Extracted data:

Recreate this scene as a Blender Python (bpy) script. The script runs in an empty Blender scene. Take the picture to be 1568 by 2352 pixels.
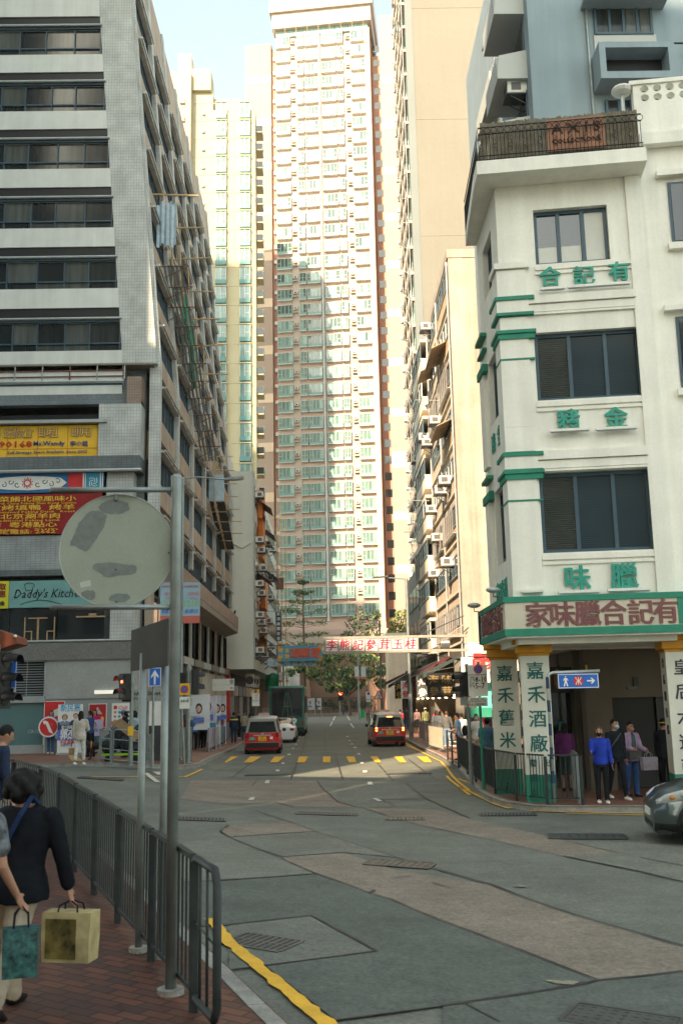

---

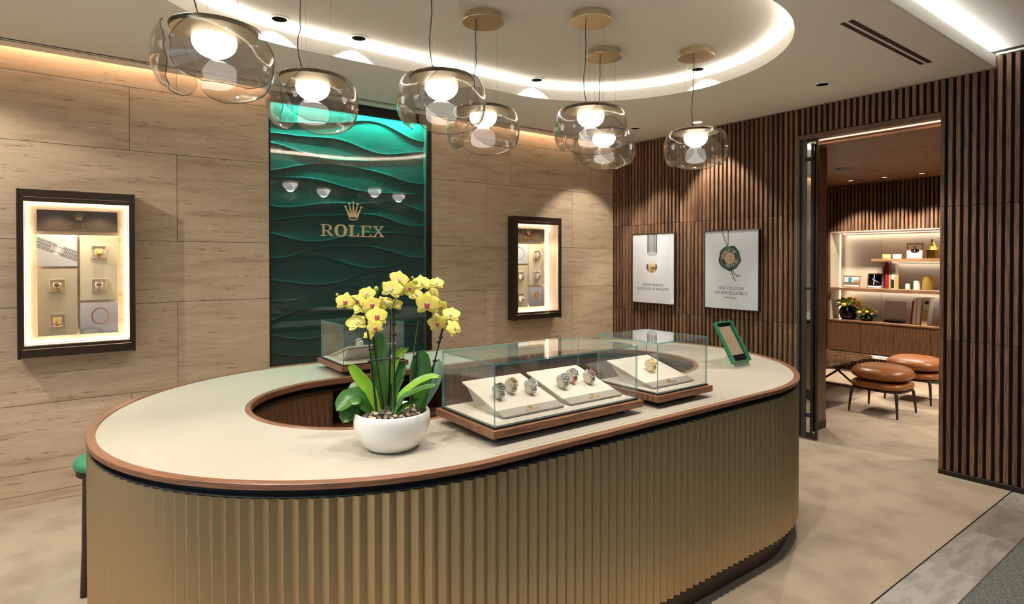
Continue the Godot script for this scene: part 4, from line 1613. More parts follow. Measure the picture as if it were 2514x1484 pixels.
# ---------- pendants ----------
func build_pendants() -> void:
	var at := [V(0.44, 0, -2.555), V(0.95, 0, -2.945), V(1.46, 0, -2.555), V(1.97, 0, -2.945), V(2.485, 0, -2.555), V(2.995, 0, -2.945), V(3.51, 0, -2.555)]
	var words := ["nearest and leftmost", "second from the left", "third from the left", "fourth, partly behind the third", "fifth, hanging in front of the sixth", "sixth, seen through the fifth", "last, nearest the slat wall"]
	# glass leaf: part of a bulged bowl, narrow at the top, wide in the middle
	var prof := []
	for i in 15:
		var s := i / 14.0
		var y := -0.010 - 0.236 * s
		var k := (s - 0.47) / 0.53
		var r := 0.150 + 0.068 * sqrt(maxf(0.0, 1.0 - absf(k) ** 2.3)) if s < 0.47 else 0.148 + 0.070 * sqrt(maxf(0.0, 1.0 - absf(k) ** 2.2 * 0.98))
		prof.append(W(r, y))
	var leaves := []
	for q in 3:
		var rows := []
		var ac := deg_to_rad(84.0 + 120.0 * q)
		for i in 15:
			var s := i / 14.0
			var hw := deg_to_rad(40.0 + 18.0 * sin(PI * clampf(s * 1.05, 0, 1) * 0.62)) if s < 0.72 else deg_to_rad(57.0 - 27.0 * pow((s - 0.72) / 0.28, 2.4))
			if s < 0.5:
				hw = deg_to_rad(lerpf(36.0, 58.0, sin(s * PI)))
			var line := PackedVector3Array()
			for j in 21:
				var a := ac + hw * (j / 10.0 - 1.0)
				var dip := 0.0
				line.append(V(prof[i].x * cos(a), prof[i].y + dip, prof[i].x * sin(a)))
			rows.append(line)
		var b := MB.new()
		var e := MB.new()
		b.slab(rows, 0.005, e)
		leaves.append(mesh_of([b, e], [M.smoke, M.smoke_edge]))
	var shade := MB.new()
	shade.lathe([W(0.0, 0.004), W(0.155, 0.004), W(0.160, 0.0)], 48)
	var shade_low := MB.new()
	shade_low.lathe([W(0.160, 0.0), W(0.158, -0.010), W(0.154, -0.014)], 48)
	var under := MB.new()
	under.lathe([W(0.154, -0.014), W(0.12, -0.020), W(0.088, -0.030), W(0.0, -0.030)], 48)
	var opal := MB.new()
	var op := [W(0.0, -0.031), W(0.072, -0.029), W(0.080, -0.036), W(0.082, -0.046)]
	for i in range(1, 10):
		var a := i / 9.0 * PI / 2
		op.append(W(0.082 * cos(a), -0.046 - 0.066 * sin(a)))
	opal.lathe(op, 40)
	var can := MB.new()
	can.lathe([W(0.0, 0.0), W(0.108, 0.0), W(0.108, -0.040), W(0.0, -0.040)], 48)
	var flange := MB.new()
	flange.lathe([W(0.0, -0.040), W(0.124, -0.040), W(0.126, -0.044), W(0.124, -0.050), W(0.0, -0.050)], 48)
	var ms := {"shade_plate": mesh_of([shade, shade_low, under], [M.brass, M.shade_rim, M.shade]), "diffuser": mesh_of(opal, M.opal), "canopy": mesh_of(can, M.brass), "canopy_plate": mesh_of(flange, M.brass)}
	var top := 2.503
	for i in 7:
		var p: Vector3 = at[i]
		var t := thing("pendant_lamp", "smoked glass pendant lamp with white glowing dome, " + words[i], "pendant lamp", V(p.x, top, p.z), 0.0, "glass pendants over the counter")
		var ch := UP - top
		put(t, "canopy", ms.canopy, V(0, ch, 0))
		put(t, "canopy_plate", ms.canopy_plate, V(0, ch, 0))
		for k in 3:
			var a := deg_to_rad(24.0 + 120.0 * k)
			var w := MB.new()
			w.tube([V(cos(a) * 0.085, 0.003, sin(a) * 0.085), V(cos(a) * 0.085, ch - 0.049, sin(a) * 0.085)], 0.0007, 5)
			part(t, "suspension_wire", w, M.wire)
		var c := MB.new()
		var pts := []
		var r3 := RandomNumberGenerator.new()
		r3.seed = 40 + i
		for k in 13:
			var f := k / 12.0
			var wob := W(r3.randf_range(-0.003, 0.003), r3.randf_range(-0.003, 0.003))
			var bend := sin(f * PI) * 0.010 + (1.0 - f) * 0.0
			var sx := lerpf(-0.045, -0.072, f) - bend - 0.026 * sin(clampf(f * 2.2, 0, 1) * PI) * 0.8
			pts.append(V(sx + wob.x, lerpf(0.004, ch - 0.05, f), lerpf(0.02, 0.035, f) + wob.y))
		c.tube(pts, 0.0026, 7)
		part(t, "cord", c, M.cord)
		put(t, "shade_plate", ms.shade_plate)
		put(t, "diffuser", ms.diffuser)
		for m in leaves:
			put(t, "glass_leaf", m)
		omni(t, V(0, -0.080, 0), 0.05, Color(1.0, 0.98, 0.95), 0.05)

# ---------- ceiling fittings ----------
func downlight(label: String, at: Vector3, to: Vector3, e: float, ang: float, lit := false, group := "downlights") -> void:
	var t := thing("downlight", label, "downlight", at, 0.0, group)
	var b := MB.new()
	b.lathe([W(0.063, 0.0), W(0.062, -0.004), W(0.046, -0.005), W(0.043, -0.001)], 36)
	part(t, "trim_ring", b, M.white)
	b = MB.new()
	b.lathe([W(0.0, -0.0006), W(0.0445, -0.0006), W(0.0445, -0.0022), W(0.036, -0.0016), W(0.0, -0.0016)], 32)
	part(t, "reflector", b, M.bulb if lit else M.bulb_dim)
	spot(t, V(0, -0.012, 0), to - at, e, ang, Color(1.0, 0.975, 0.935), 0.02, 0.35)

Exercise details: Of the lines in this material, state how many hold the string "picture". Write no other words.

Answer in full: 2